Dáil debates

Wednesday, 4 November 2009

National Asset Management Agency Bill 2009: Report Stage (Resumed).

 

5:00 am

Photo of Joan BurtonJoan Burton (Dublin West, Labour)

It is very likely that in this scenario, the Minister will be going regularly to the EU looking for approval for this on a continuing basis in the context of State aid. I am not sure that this has been thought through. The Government will probably need regular EU approval for State aid. We saw a memo today to the EU that dealt with Anglo Irish Bank on the eve of the bank's nationalisation and which claimed that everything was fine. I think there are severe problems with this entity and I would like to hear from the Minister how he gets over the essential contradictions at the heart of this particular creation.

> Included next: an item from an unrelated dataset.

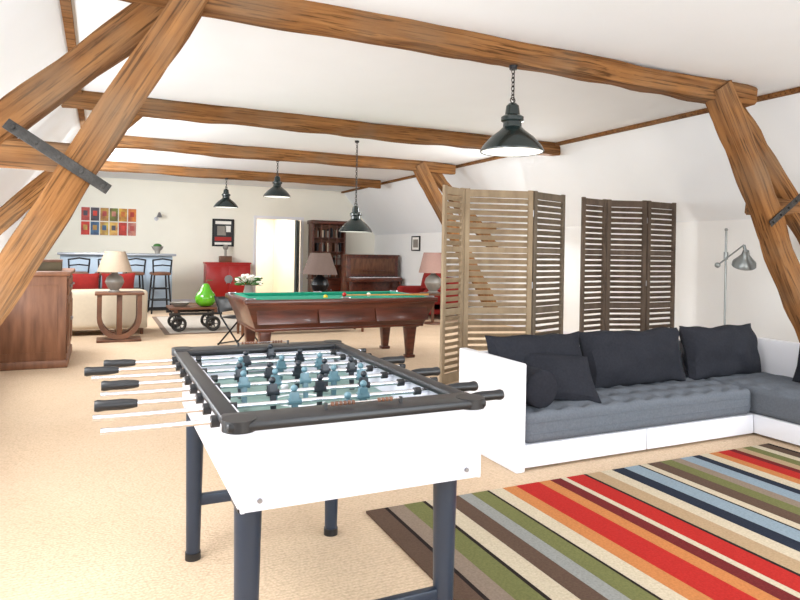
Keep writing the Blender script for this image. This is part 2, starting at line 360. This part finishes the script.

Most people I meet on the street and at club functions and so on are actually worried to death about NAMA. They are worried about the implications for themselves and their families of the cost of the €54 billion that is riding on NAMA and for which they are responsible. Almost everybody I have met sees the SPV as some kind of clever accounting trick of the loop that was introduced at the last minute. They feel they will be even more exposed, as if they had been dealing with a fairground trickster. The debate on NAMA has lasted more than six months since the initial comments on the draft legislation before the summer. Until the week before last, at no point during the long debate had the Minister or any of his Government colleagues said that a vehicle of this nature would be a critical part of the entire NAMA architecture. That is why the sections of the Fine Gael proposal that set out minimum regulations with regard to the SPV are to be welcomed. While we will support those sections, we feel that our amendment addresses a more fundamental issue that arises in respect of this vehicle.